Your answer will go some way toward determining how you’ll feel about Gessen’s slim but penetrating book. Gessen is best-known as a founding editor of n+1, a New York–based political and literary magazine that appeared on the scene nearly four years ago promising merely to revitalize American letters. He is less self-assured as a fiction writer than as an essayist. His characters and settings can be sketchy, and the whole enterprise threatens to tilt into the mix of memoir and cultural criticism that is n+1’s specialty. Gessen could have better differentiated Keith, Mark, and Sam, who seem to share a composite outlook. And his interspersal of world-historical events (the 2000 election, the Palestinian-Israeli conflict, the Russian Revolution) throughout the personal lives of his characters (“So why was Mark always ending up like Liebknecht?”) is a gambit that will grow old for readers long before Mark concludes that such parallels are of “limited use” for deciphering his own affairs.
But Gessen does have something to say, even many things, about the terrain he covers, and that is not always the case for first outings. All the Sad Young Literary Men candidly explores life as lived by aspiring East Coast intellectuals. Readers may be reminded of Claire Messud’s The Emperor’s Children or Jeff Hobbs’s The Tourists, but Gessen treats his culture-industry aspirants with more sophistication than either of those authors, and unlike Messud, he never condescends to his characters.

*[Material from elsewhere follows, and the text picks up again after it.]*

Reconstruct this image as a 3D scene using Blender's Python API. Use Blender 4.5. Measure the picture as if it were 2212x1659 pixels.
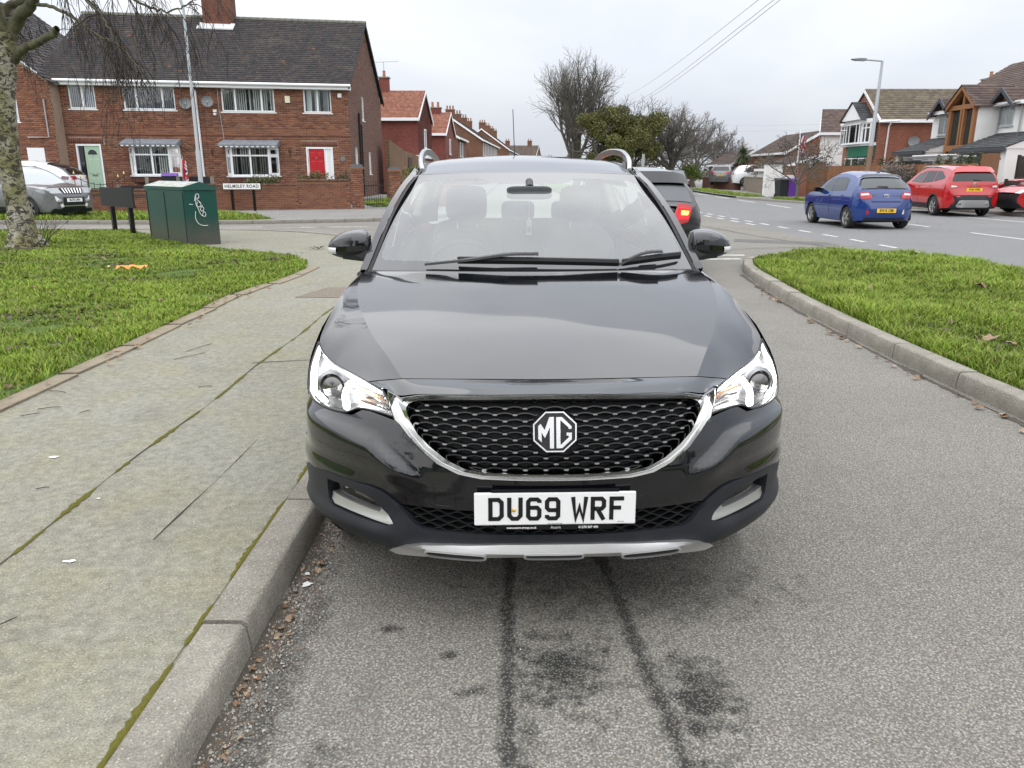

This is not to claim—and this connects his effort with the earlier novels—that Keith, Mark, and Sam ever transcend their status as “aspirants.” These are not Bellow’s or Roth’s or even DeLillo’s “intellectuals”: They lack confidence and purpose; they obsess not about ideas, but about whether they are going to have enough ideas. As readers, we are not convinced that they are not shams (they are not convinced themselves).
Yet in their self-consciousness and hesitancy, these occasionally trivial men can be united through their suffering with some of what is grave and constant in American life. They grapple with the problems of sex, career, and lifestyle that together make up the problem of one’s twenties, that supposedly beatific period during which you can vote, drink, and live as you please in the big city of your choice. But this does not turn out to be a foolproof recipe for well-being. The postcollege years are wasted trying to figure out where the fun is, and before you know it, you’ve entered that shadowy territory known as the late twenties, ruled by anxiety (I’ve got to start living), guilt (I’m not living enough), and regret (I didn’t live when I had the chance). Keith, Mark, and Sam haven’t made a big enough name for themselves or found the right girls (or found enough girls), and a sense of panic has set in; the best decade of their lives is almost over, and they haven’t done anything.

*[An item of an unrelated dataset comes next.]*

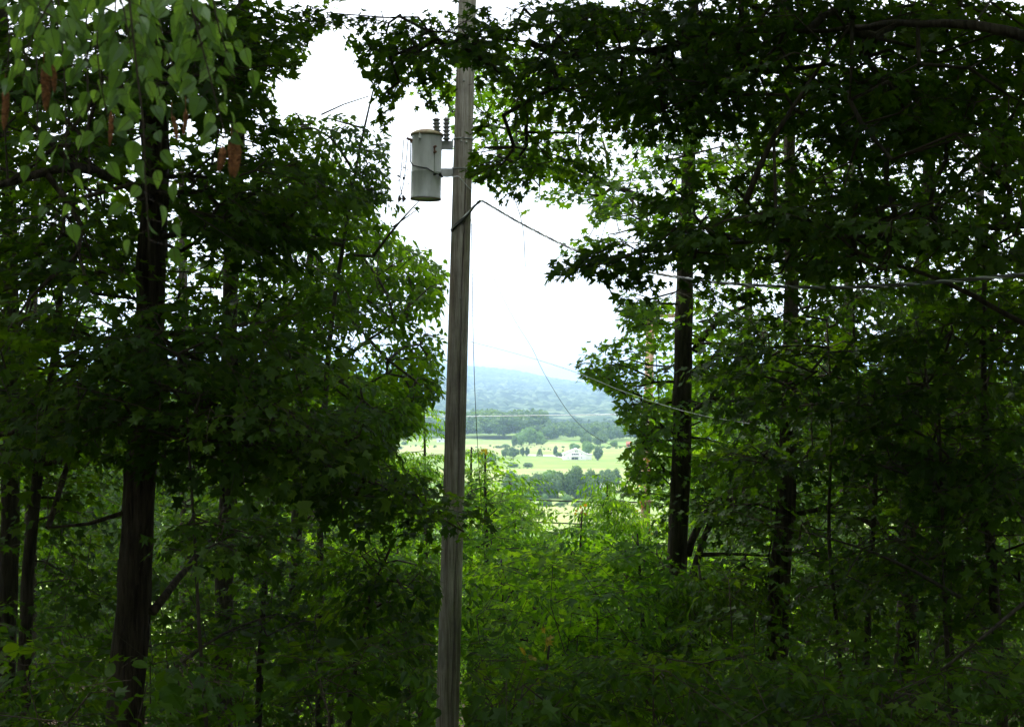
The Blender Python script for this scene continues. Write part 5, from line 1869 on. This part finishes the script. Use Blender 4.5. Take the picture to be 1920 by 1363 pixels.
for sh, nl in zip(shoots, nleaf):
    o, q, s = interp_path([P(*c) for c in sh], 0.02)
    a = Acc()
    a.tube(o, np.linspace(0.0028, 0.0010, len(o)), 6)
    tw = a.build('twig', TWIG, br)
    spy = Spray()
    first = int(len(o) * .18)
    for i_ in range(nl):
        j_ = int(first + (len(o) - 1 - first) * (i_ + rb.uniform(0, .6)) / nl)
        j_ = min(j_, len(o) - 1)
        side = 1 if i_ % 2 else -1
        az_ = (0 if side > 0 else math.pi) + rb.normal(0, .5)
        pit = rb.uniform(0.75, 1.45)                          # leaves hang down
        b_ = o[j_]
        off = np.array([math.cos(az_) * rb.uniform(.01, .055), math.sin(az_) * .02, -rb.uniform(.004, .02)])
        spy.twig(b_, b_ + off, .0007)
        face = rb.normal(1.2 * side if False else 0, .5)
        Rm = np.array(Matrix.Rotation(az_, 3, 'Z') @ Matrix.Rotation(pit, 3, 'Y') @ Matrix.Rotation(rb.normal(math.pi / 2 * side * (1 if rb.random() < .75 else 0), .45), 3, 'X'))
        spy.leaf(BIRCH, b_ + off, Rm, rb.uniform(.030, .052))
        m0 = Rm @ np.array([.0, 0, .0006])
        spy.twig(b_ + off + m0, b_ + off + Rm @ np.array([.036, 0, -.0012]), .0006)
    acc = Acc()
    acc.v.append(np.concatenate(spy.v))
    acc.f.append(np.concatenate(spy.f))
    acc.m.append(np.concatenate(spy.m))
    lr = rb.random(len(spy.c) + 1)
    acc.r.append(lr[np.concatenate(spy.l)])
    acc.s.append(np.zeros(len(acc.f[0]), bool))
    acc.build('foliage', [L_BIRCH, TWIG], br)
for (px, py, ln, wd, d_) in ((82, 120, 90, 14, 3.0), (97, 120, 55, 9, 3.1), (10, 160, 85, 11, 3.1), (208, 210, 65, 8, 3.0), (418, 275, 48, 12, 2.9), (434, 262, 70, 14, 2.9), (445, 266, 68, 12, 2.9), (322, 215, 50, 7, 3.1), (348, 205, 50, 7, 3.1)):
    a = Acc()
    k_ = 9
    lean = rb.normal(0, 4)
    o = [P(px + lean * t + 1.5 * math.sin(t * 4), py + ln * t, d_) for t in np.linspace(0, 1, k_)]
    r_ = np.array([.15, .75, 1, 1, .97, .92, .82, .6, .15]) * wd * 1.25 / 2 / F * d_
    o2, q2, s2 = interp_path(o, 0.0022)
    rr2 = np.interp(q2, s2, r_) * (1 + .13 * np.sin(np.arange(len(q2)) * 2.1))
    a.tube(o2, rr2, 12, jitter=.06, rng=rb)
    a.tube([P(px, py - 22, d_), P(px, py + 2, d_)], .0009, 5)
    a.build('catkin', CATKIN, br)

# ------------------------------------------------------------------ haze over the valley
hm, t = nodes('haze')
pv = N(t, 'ShaderNodeVolumePrincipled')
pv.inputs['Color'].default_value = (0.50, 0.70, 1.0, 1)
pv.inputs['Density'].default_value = 0.000155
pv.inputs['Anisotropy'].default_value = 0.2
o_ = N(t, 'ShaderNodeOutputMaterial')
t.links.new(pv.outputs[0], o_.inputs['Volume'])
a = Acc()
a.box((21000, 16400, 360), Matrix.Translation((0, 7900, 110)))
tag(a.build('haze', hm), kind='stuff')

But they have done some things—one thing they’ve done is moved around . . . a lot. Young adulthood in America is a diaspora, and Gessen, himself a Russian transplant, is most powerful when tracing his twenty-somethings’ shuttling between Baltimore, Cambridge, Syracuse, Brooklyn, and (in Sam’s case) the West Bank. They shuttle through girls, too. And eventually, they shuttle from their early twenties into their late twenties, and then (the horror!) into their thirties. Gessen suggests—and this may be sentimental, or it may be true—that each move necessitates a tearing away of the self: After one unfruitful road trip from his parents’ house in Maryland to see a girl in New York, Keith considers “all the people in the world, dragging themselves from old property to new property . . . and arriving, in the end, sawed into pieces.” The problem is America, which is “too large”—it breaks up the people one loves and scatters them, “never to be seen again in one place.” But to move is never fully to move on: Mark thinks of how, “if you walked around America and looked properly, what you saw was a group of wandering disaggregated people, torn apart and carrying with them, in their hands, like supplicants, the pieces of flesh they’d won from others in their time.”

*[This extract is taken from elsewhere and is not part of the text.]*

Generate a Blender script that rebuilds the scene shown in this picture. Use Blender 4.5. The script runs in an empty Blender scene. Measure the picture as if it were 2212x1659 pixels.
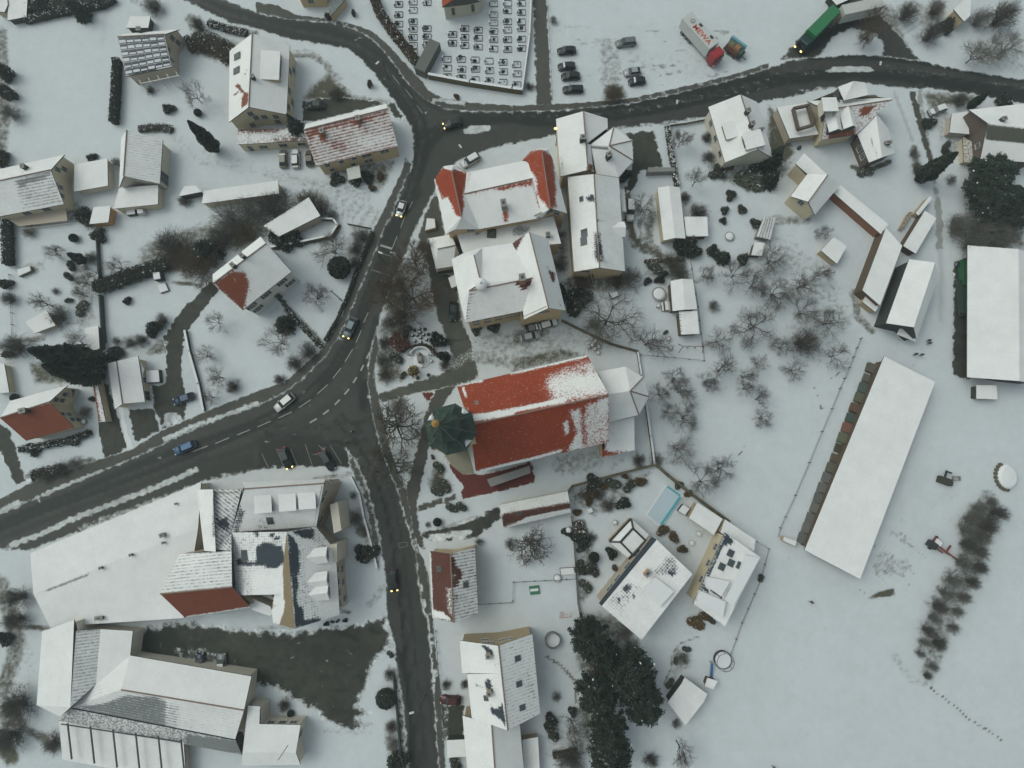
import bpy, bmesh, math, random
import numpy as np
from mathutils import Vector, Matrix
from mathutils.geometry import delaunay_2d_cdt
R = random.Random(11)
NR = np.random.RandomState(5)
# ---------------------------------------------------------------- camera, light, exposure
scene = bpy.context.scene
COL = scene.collection
H = 120.0; FPX = 1200.0; TILT = math.atan(145 / FPX)
cd = bpy.data.cameras.new('camera'); cam = bpy.data.objects.new('camera', cd); COL.objects.link(cam)
cam.location = (0, 0, H); cam.rotation_euler = (TILT, 0, 0)
cd.sensor_width = 36; cd.lens = FPX / 2212 * 36; cd.clip_start = .5; cd.clip_end = 2500
scene.camera = cam
w = bpy.data.worlds.new('World'); scene.world = w; w.use_nodes = True
SUN_EL = math.radians(50); SUN_AZ = math.radians(-65)      # azimuth from image-up, towards image-left
sky = w.node_tree.nodes.new('ShaderNodeTexSky'); sky.sky_type = 'NISHITA'; sky.sun_disc = False
sky.sun_elevation = SUN_EL; sky.sun_rotation = SUN_AZ; sky.dust_density = 4; sky.ozone_density = 1.5
bg = w.node_tree.nodes['Background']; bg.inputs[1].default_value = 0.15
hs = w.node_tree.nodes.new('ShaderNodeHueSaturation'); hs.inputs['Saturation'].default_value = .35      # overcast sky
w.node_tree.links.new(sky.outputs[0], hs.inputs['Color']); tm = w.node_tree.nodes.new('ShaderNodeMix'); tm.data_type = 'RGBA'; tm.blend_type = 'MULTIPLY'; tm.inputs[0].default_value = 1; tm.inputs[7].default_value = (.955, 1.04, 1.0, 1)
w.node_tree.links.new(hs.outputs[0], tm.inputs[6]); w.node_tree.links.new(tm.outputs[2], bg.inputs[0])
sd = bpy.data.lights.new('sun', 'SUN'); sd.energy = .5; sd.angle = math.radians(45); sd.color = (1, .98, .90)
so = bpy.data.objects.new('sun', sd); COL.objects.link(so); so.location = (0, 0, 90)
so.rotation_euler = Vector((-math.sin(SUN_AZ) * math.cos(SUN_EL), -math.cos(SUN_AZ) * math.cos(SUN_EL), -math.sin(SUN_EL))).to_track_quat('-Z', 'Y').to_euler()
vs = scene.view_settings; vs.view_transform = 'Standard'; vs.look = 'None'; vs.exposure = -0.03; vs.gamma = 1; vs.use_curve_mapping = False
scene.render.resolution_x = 1024; scene.render.resolution_y = 768
scene.render.engine = 'CYCLES'
# ---------------------------------------------------------------- coordinates
cT, sT = math.cos(TILT), math.sin(TILT)
def P(x, y, z=0.0):
    "sight line through plan position (x, y) meets height z"
    dx = (x - 1106) / FPX; dy = -(y - 829.5) / FPX
    Y = dy * cT + sT; Z = dy * sT - cT
    t = (z - H) / Z
    return Vector((dx * t, Y * t, z))
def proj(A):
    A = np.asarray(A, dtype=float); x = A[:, 0]; y = A[:, 1]; z = A[:, 2] - H
    yc = y * cT + z * sT; zc = -y * sT + z * cT
    return np.stack([1106 + FPX * x / -zc, 829.5 - FPX * yc / -zc], 1)
def t(c, r, pts):
    out = []
    for p in pts: out.append((553 * c + p[0] / 4, 414.75 * r + p[1] / 4) + tuple(p[2:]))
    return out
def t1(c, r, x, y): return (553 * c + x / 4, 414.75 * r + y / 4)
# ---------------------------------------------------------------- masks
def segdist(Q, pts, closed=False):
    d = np.full(len(Q), 1e9); n = len(pts)
    for i in range(n if closed else n - 1):
        a = np.array(pts[i][:2], float); b = np.array(pts[(i + 1) % n][:2], float); ab = b - a
        L = max((ab ** 2).sum(), 1e-9); s = np.clip(((Q - a) @ ab) / L, 0, 1)
        d = np.minimum(d, np.hypot(*(Q - a - s[:, None] * ab).T))
    return d
def pip(Q, pts):
    ins = np.zeros(len(Q), bool); n = len(pts); x, y = Q[:, 0], Q[:, 1]
    for i in range(n):
        x1, y1 = pts[i][:2]; x2, y2 = pts[(i + 1) % n][:2]
        if y1 == y2: continue
        c = ((y1 > y) != (y2 > y)) & (x < (x2 - x1) * (y - y1) / (y2 - y1) + x1); ins ^= c
    return ins
def splat(Q, specs, base=0.0):
    v = np.full(len(Q), float(base))
    for s in specs:
        kind, pts, amt, wd = s[:4]
        P_ = np.array([p[:2] for p in pts], float); mg = wd * 2 + 3
        bb = (Q[:, 0] > P_[:, 0].min() - mg) & (Q[:, 0] < P_[:, 0].max() + mg) & (Q[:, 1] > P_[:, 1].min() - mg) & (Q[:, 1] < P_[:, 1].max() + mg)
        idx = np.where(bb)[0]
        if not len(idx): continue
        q = Q[idx]
        if kind == 'p':
            d = segdist(q, pts, True); sg = np.where(pip(q, pts), d, -d); k = np.clip(sg / wd * .5 + .5, 0, 1)
        else:
            d = segdist(q, pts); k = np.clip(1.5 - d / wd, 0, 1)
        k = k * k * (3 - 2 * k) * abs(amt)
        v[idx] = np.maximum(v[idx], k) if amt > 0 else np.minimum(v[idx], v[idx] * (1 - k))
    return np.clip(v, 0, 1)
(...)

Sentiments as grand as these are not quite justified by Keith’s, Mark’s, and Sam’s stories. We would have to spend more time with these characters, and be put through more with them, to understand what really lies beneath their restless striving. In this sense, All the Sad Young Literary Men feels like an outline for a more ambitious project. Let’s hope that it is. For Gessen’s theme at such moments is nothing less than the cost, in our times, of unfettered mobility—and there is no theme more grave or constant in American literature. Young Americans may not be told to “Go west” anymore, but they are told to go somewhere and to keep going. Gessen should continue to follow them on their way.
Jon Baskin is a writer based in Chicago.